- _Data shown_:

+---+

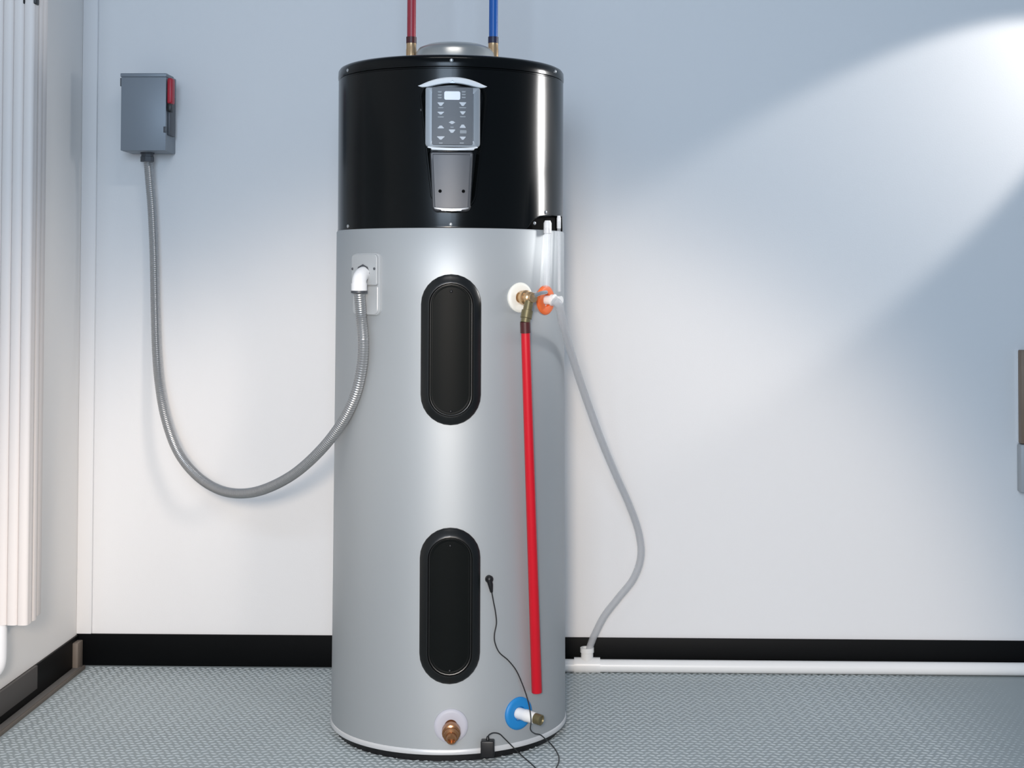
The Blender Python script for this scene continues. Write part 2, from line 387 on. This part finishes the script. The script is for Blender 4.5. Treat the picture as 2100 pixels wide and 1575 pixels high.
# cold inlet
gasket(R_(34.1), .090, .035, 'esc_b')['label'] = 'bright blue round gasket'
fitting(R_(34.1), .090, [(0, .0125), (.020, .0125), (.022, .0135), (.046, .0120), (.046, .010)], 'pvc', 'inlet_nipple', tilt=-.10, side=.35)
fitting(R_(34.1), .090, [(.044, .0115), (.062, .0115), (.063, .009), (.060, .007)], 'brass_d', 'inlet_cap', tilt=-.10, side=.35)

# ------------------------------------------------------------------ supply pipes on top
def supply(px, name, lab, m, cm, fm):
    b = at_y(px, 98, 3.42); b.z = 1.517
    e = empty(name, b)
    MB().lathe((0, 0, 0), NZ, [(0, .0165), (.022, .0165), (.023, .0125), (.052, .0125), (.054, .0118), (.070, .0118)], 20).build('fitting', M[fm], e)
    MB().lathe((0, 0, 0), NZ, [(.066, .0122), (.081, .0122)], 20).build('collar', M[cm], e)
    MB().lathe((0, 0, 0), (.002, 0, 1), [(.079, .0104), (1.20, .0104)], 24).build('pipe', M[m], e)
    return tag(e, lab, 'pipe')
supply(843.5, 'supply_pipe', 'dark red vertical pipe rising from the top of the water heater', 'red', 'collar_r', 'brass')
supply(1011.5, 'supply_pipe', 'blue vertical pipe rising from the top of the water heater', 'blue', 'collar_b', 'brass')

# ------------------------------------------------------------------ red discharge pipe
a = on_cyl(1077, 662, RJ + .036); b = on_cyl(1101, 1420, RJ + .016)
dp = empty('discharge_pipe', b); ax = (a - b)
MB().lathe((0, 0, 0), ax, [(0, .0108), (.001, .0115), (ax.length - .02, .0098), (ax.length - .005, .0098)], 24).build('pipe', M['red2'], dp)
MB().lathe((0, 0, 0), ax, [(ax.length - .022, .0112), (ax.length + .002, .0112)], 20).build('coupling', M['collar_r'], dp)
tag(dp, 'bright red straight pipe hanging down the right front of the water heater', 'pipe')

# ------------------------------------------------------------------ clear tubes out of the notch
def clear_tube(x0, y0, x1, y1, r, gap, name, lab):
    pa = on_cyl(x0, y0, RC + gap); pb = on_cyl(x1, y1, RJ + gap)
    e = empty(name, pb); q = [(pa - pb) * t for t in (0, .25, .5, .75, 1)]
    MB().tube(q, r, 14).build('tube', M['hose2'], e)
    MB().lathe(pa - pb, (0, 0, -1), [(-.004, r * .8), (.002, r * 1.12), (.024, r * 1.12), (.025, r)], 16).build('tube_collar', M['pvc'], e)
    return tag(e, lab, 'tube')
clear_tube(1123, 456, 1121, 588, .0080, .012, 'drain_tube', 'wider clear tube running from cover notch down to orange gasket')
clear_tube(1146, 446, 1147, 598, .0042, .010, 'drain_tube', 'thin clear tube at the right edge of the water heater')

# ------------------------------------------------------------------ clear condensate hose to the tee
hp = [(1136, 616, 3.18), (1147, 628, 3.19), (1155, 668, 3.24), (1172, 726, 3.34), (1200, 812, 3.48), (1232, 900, 3.60), (1262, 972, 3.70), (1290, 1035, 3.78), (1309, 1090, 3.83),
      (1314, 1140, 3.85), (1299, 1186, 3.86), (1268, 1226, 3.86), (1240, 1262, 3.86), (1222, 1296, 3.86), (1210, 1326, 3.86), (1206, 1348, 3.86)]
pts = spline([at_y(*q) for q in hp], 10); base = pts[-1]
hs = empty('condensate_hose', base)
MB().tube([q - base for q in pts], .0094, 14).build('hose', M['hose'], hs)
MB().tube([q - base for q in pts], .0068, 12).build('hose_bore', M['hose2'], hs)
tag(hs, 'clear grey flexible hose curving from the water heater down to floor pipe', 'hose')

# ------------------------------------------------------------------ white floor drain pipe with tee
tp_ = at_y(1204, 1361, 3.862)
fp = empty('floor_drain_pipe', (tp_.x, 3.862, 0)); zc = .0185
MB().lathe((-.19, 0, zc), (1, 0, 0), [(0, .0165), (XR - .05 - tp_.x + .19, .0165)], 24).build('pipe', M['pvc'], fp)
te = MB(); te.lathe((-.034, 0, zc + .0015), (1, 0, 0), [(0, .0178), (0, .0198), (.068, .0198), (.068, .0178)], 24)
te.build('tee_run', M['pvc'], fp)
MB().lathe((0, 0, zc), NZ, [(.012, .0160), (.034, .0160), (.035, .0180), (.047, .0180), (.047, .0125), (.040, .0125)], 24).build('tee_branch', M['pvc'], fp)
tag(fp, 'white plastic drain pipe with tee lying along the back baseboard', 'pipe')

# ------------------------------------------------------------------ disconnect box
b0 = at_y(247, 311, 3.80); b1 = at_y(341, 150, 3.80)
bx0, bx1, bz0, bz1 = b0.x, b1.x, b0.z, b1.z
db = empty('disconnect_box', ((bx0 + bx1) / 2, WALL_Y, bz0)); w2 = (bx1 - bx0) / 2; hh = bz1 - bz0
MB().box(-w2 + .002, w2 - .001, -.093, 0, .002, hh - .002, .002).build('body', M['box'], db)
cv = MB().box(-w2, w2, -.100, -.090, .003, hh - .010, .0015).build('cover', M['box'], db)
MB().box(-w2 - .002, w2 + .001, -.102, -.030, hh - .010, hh, .002).build('top_flange', M['box'], db)
MB().box(-w2 - .0035, -w2 + .001, -.098, -.080, hh - .034, hh - .012, .001).build('hinge', M['boxd'], db)
MB().box(w2 - .006, w2 + .0015, -.1015, -.096, .050, .066, .001).build('latch', M['boxd'], cv)
MB().box(w2 - .002, w2 + .006, -.082, -.030, .045, .150, .002).build('lever_plate', M['boxd'], db)
lvr = MB().box(w2 + .002, w2 + .016, -.100, -.070, hh - .080, hh - .012, .005, 3).build('lever', M['lever'], db)
MB().box(w2 + .002, w2 + .013, -.098, -.072, hh - .100, hh - .078, .003).build('lever_pivot', M['black'], db)
hc = at_y(302, 325, 3.852); hx = hc.x - (bx0 + bx1) / 2
MB().lathe((hx, -.048, .004), (0, 0, -1), [(0, .0190), (.006, .0190), (.007, .0165), (.012, .0165), (.013, .0185), (.026, .0185), (.027, .0140)], 8).build('conduit_hub', M['boxd'], db)
tag(db, 'grey metal electrical switch box with red lever on the back wall', 'switch box')

# ------------------------------------------------------------------ flexible conduit
eb = on_cyl(736.5, 598, RJ + .036)
ci = [(303, 322, 3.852), (307, 370, 3.855), (312, 430, 3.86), (316, 520, 3.86), (318, 620, 3.855), (321, 720, 3.84), (327, 790, 3.82), (340, 860, 3.78), (364, 925, 3.73), (400, 972, 3.67), (444, 1002, 3.60),
      (490, 1012, 3.53), (540, 1004, 3.46), (600, 974, 3.37), (655, 926, 3.29), (700, 869, 3.235), (728, 812, 3.20), (742, 752, 3.182), (745, 700, 3.178), (741, 650, 3.180)]
pts = spline([at_y(*q) for q in ci] + [eb], 14)
pts = resample(pts, .0018); base = pts[0]
cn = empty('flexible_conduit', base)
MB().tube([q - base for q in pts], lambda i, L: .0117 + .0006 * math.sin(2 * math.pi * i / 3.0), 14).build('conduit', M['conduit'], cn)
tag(cn, 'grey ribbed metal flexible conduit looping between switch box and water heater', 'conduit')
# white elbow where it enters the heater
ea = loc(on_cyl(752, 561, RJ)); eo = loc(eb); ph = math.atan2(ea.x, -ea.y)
ed = Vector((eo.x - base.x * 0, eo.y, 0))
el = MB(); mid = Vector((eo.x, eo.y, ea.z))
src = cyl_pt(ph, ea.z, RJ + .006)
arc = []
for k in range(11):
    t = k / 10 * math.pi / 2
    arc.append(src + (mid - src) * math.sin(t) + Vector((0, 0, -(ea.z - eo.z - .020))) * (1 - math.cos(t)))
arc.append(eo + Vector((0, 0, .002)))
el.tube(arc, .0158, 18); elb = el.build('elbow_connector', M['elbow'], WH)
MB().lathe(eo + Vector((0, 0, .018)), (0, 0, -1), [(0, .0172), (.016, .0172), (.017, .0155)], 20).build('elbow_nut', M['elbow'], elb)
MB().lathe(eo + Vector((0, 0, .002)), (0, 0, -1), [(0, .0178), (.005, .0178), (.006, .014)], 20).build('clamp_ring', M['boxd'], elb)
MB().lathe(cyl_pt(ph, ea.z, RJ + .008), cyl_pt(ph, 0, 1), [(0, .020), (.005, .020), (.006, .016)], 8).build('lock_nut', M['boxd'], elb)

# ------------------------------------------------------------------ sensor cable and black sensor
e = empty('sensor_cable', on_cyl(1004, 1190, RJ)); B = Vector(e.location)
d = (on_cyl(1004, 1190, RJ) - AX); d.z = 0; d.normalize()
mb = MB(); mb.lathe(on_cyl(1002, 1187, RJ) - B - d * .003, d, [(0, .0085), (.010, .0085), (.014, .006), (.016, .003)], 14); mb.build('plug', M['black'], e)
mb = MB(); mb.tube([on_cyl(1003, 1188, RJ + .008) - B, on_cyl(1006, 1200, RJ + .009) - B, on_cyl(1008, 1214, RJ + .006) - B], lambda i, L: (.0062, .0055, .003)[i], 10); mb.build('strain_relief', M['black'], e)
wp_ = [on_cyl(x, y, RJ + g) for x, y, g in ((1008, 1212, .006), (1012, 1234, .004), (1016, 1255, .004), (1018, 1278, .004), (1014, 1300, .004), (1015, 1318, .004), (1024, 1338, .004), (1042, 1354, .004), (1058, 1374, .004), (1070, 1400, .006),
       (1080, 1428, .012), (1086, 1452, .038), (1089, 1478, .050), (1088, 1496, .050), (1096, 1504, .028), (1108, 1507, .016))]
wp_ += [at_z(x, y, z) for x, y, z in ((1118, 1515, .026), (1128, 1524, .008), (1138, 1536, .0045), (1146, 1552, .0045), (1144, 1568, .0045), (1132, 1584, .0045), (1110, 1600, .0045))]
mb = MB(); mb.tube([q - B for q in spline(wp_, 8)], .0014, 6); mb.build('wire', M['wire'], e)
tag(e, 'thin black cable with small plug running down the water heater', 'cable')
f = on_cyl(1000, 1536, .283); f.z = .013; e = empty('leak_sensor', f); B = Vector(f)
MB().box(-.0145, .0145, -.011, .011, .0, .036, .003, 3).build('case', M['black'], e)
MB().lathe((0, .002, .034), NZ, [(0, .0045), (.005, .0035), (.009, .0022)], 10).build('cable_boot', M['black'], e)
wp_ = [B + Vector((0, .002, .040))] + [on_cyl(x, y, RJ + g) for x, y, g in ((1003, 1507, .020), (1012, 1503, .016), (1024, 1505, .014), (1034, 1514, .016), (1046, 1526, .020))] + [at_z(x, y, z) for x, y, z in ((1060, 1540, .009), (1074, 1553, .0045), (1090, 1567, .0045), (1104, 1582, .0045), (1112, 1600, .0045))]
mb = MB(); mb.tube([q - B for q in spline(wp_, 8)], .0014, 6); mb.build('wire', M['wire'], e)
tag(e, 'small black box with thin wire at the foot of the water heater', 'sensor')

# ------------------------------------------------------------------ fluted panel on the left wall
zb, zt = .250, 2.40
fx, fy = -1.213, 3.270
fpn = empty('fluted_panel', (LEFT_X, 3.33, zb))
O = Vector((LEFT_X, 3.33, zb)); Ht = zt - zb
MB().box(.0, .086, -.048, .010, 0.002, Ht, .003).build('back_panel', M['flute'], fpn)
MB().box(.0, .0935, .0105, .040, .004, Ht, .004, 2).build('side_rail', M['flute'], fpn)
nf = 4; wd = .095 / nf
prof = [(wd / 2 * math.cos(math.pi * k / 10), -wd * .28 * math.sin(math.pi * k / 10)) for k in range(11)]
for k in range(nf):
    cx = wd * (k + .5)
    bot = [(cx + u, -.048 + v, 0) for u, v in prof] + [(cx - wd / 2, -.036, 0), (cx + wd / 2, -.036, 0)]
    mb = MB(); mb.rings([bot, [(x, y, Ht) for x, y, z in bot]], True, True, True); mb.build('flute', M['flute'], fpn)
for k in range(2):
    y0 = -.046 + k * .029
    mb = MB(); pr = [(.084, y0), (.084, y0 + .027)] + [(.090 + .006 * math.sin(math.pi * (1 - i / 8)), y0 + .0135 + .0135 * math.cos(math.pi * i / 8)) for i in range(9)]
    mb.rings([[(x, y, .001) for x, y in pr], [(x, y, Ht) for x, y in pr]], True, True, True); mb.build('side_flute', M['flute'], fpn)
kz = at_y(70, 3, 3.29).z - zb
MB().box(.066, .0985, -.052, -.030, kz - .008, kz + .030, .003).build('latch', M['black'], fpn)
pp = [(.030, -.040, .004), (.030, -.040, -.06), (.028, -.040, -.09), (.018, -.040, -.108), (.002, -.040, -.112)]
MB().tube(spline(pp, 6), .0145, 16).build('support_pipe', M['trimw'], fpn)
tag(fpn, 'tall cream white fluted panel fixed to the left wall', 'panel')

# ------------------------------------------------------------------ box cut by the right edge
bb = at_y(2095, 910, 3.868)
wb = empty('wall_box', (bb.x, WALL_Y, .475))
MB().box(0, .26, -.032, 0, .127, .372, .003).build('wooden_panel', M['wood'], wb)
MB().box(-.003, .262, -.036, 0, .0, .125, .004).build('metal_base', M['greybox'], wb)
MB().box(-.0015, .004, -.006, 0, .127, .372, .001).build('edge_strip', M['trimw'], wb)
tag(wb, 'brown wood and grey metal box on the back wall at the right edge', 'wall box')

+---+

- _Brief_: Everything from the top line of the data down to and including the line with "tag(dp, 'bright red" is to be copied, except the pictures.

- _Result for this task_:
The Blender Python script for this scene continues. Write part 2, from line 387 on. This part finishes the script. The script is for Blender 4.5. Treat the picture as 2100 pixels wide and 1575 pixels high.
# cold inlet
gasket(R_(34.1), .090, .035, 'esc_b')['label'] = 'bright blue round gasket'
fitting(R_(34.1), .090, [(0, .0125), (.020, .0125), (.022, .0135), (.046, .0120), (.046, .010)], 'pvc', 'inlet_nipple', tilt=-.10, side=.35)
fitting(R_(34.1), .090, [(.044, .0115), (.062, .0115), (.063, .009), (.060, .007)], 'brass_d', 'inlet_cap', tilt=-.10, side=.35)

# ------------------------------------------------------------------ supply pipes on top
def supply(px, name, lab, m, cm, fm):
    b = at_y(px, 98, 3.42); b.z = 1.517
    e = empty(name, b)
    MB().lathe((0, 0, 0), NZ, [(0, .0165), (.022, .0165), (.023, .0125), (.052, .0125), (.054, .0118), (.070, .0118)], 20).build('fitting', M[fm], e)
    MB().lathe((0, 0, 0), NZ, [(.066, .0122), (.081, .0122)], 20).build('collar', M[cm], e)
    MB().lathe((0, 0, 0), (.002, 0, 1), [(.079, .0104), (1.20, .0104)], 24).build('pipe', M[m], e)
    return tag(e, lab, 'pipe')
supply(843.5, 'supply_pipe', 'dark red vertical pipe rising from the top of the water heater', 'red', 'collar_r', 'brass')
supply(1011.5, 'supply_pipe', 'blue vertical pipe rising from the top of the water heater', 'blue', 'collar_b', 'brass')

# ------------------------------------------------------------------ red discharge pipe
a = on_cyl(1077, 662, RJ + .036); b = on_cyl(1101, 1420, RJ + .016)
dp = empty('discharge_pipe', b); ax = (a - b)
MB().lathe((0, 0, 0), ax, [(0, .0108), (.001, .0115), (ax.length - .02, .0098), (ax.length - .005, .0098)], 24).build('pipe', M['red2'], dp)
MB().lathe((0, 0, 0), ax, [(ax.length - .022, .0112), (ax.length + .002, .0112)], 20).build('coupling', M['collar_r'], dp)
tag(dp, 'bright red straight pipe hanging down the right front of the water heater', 'pipe')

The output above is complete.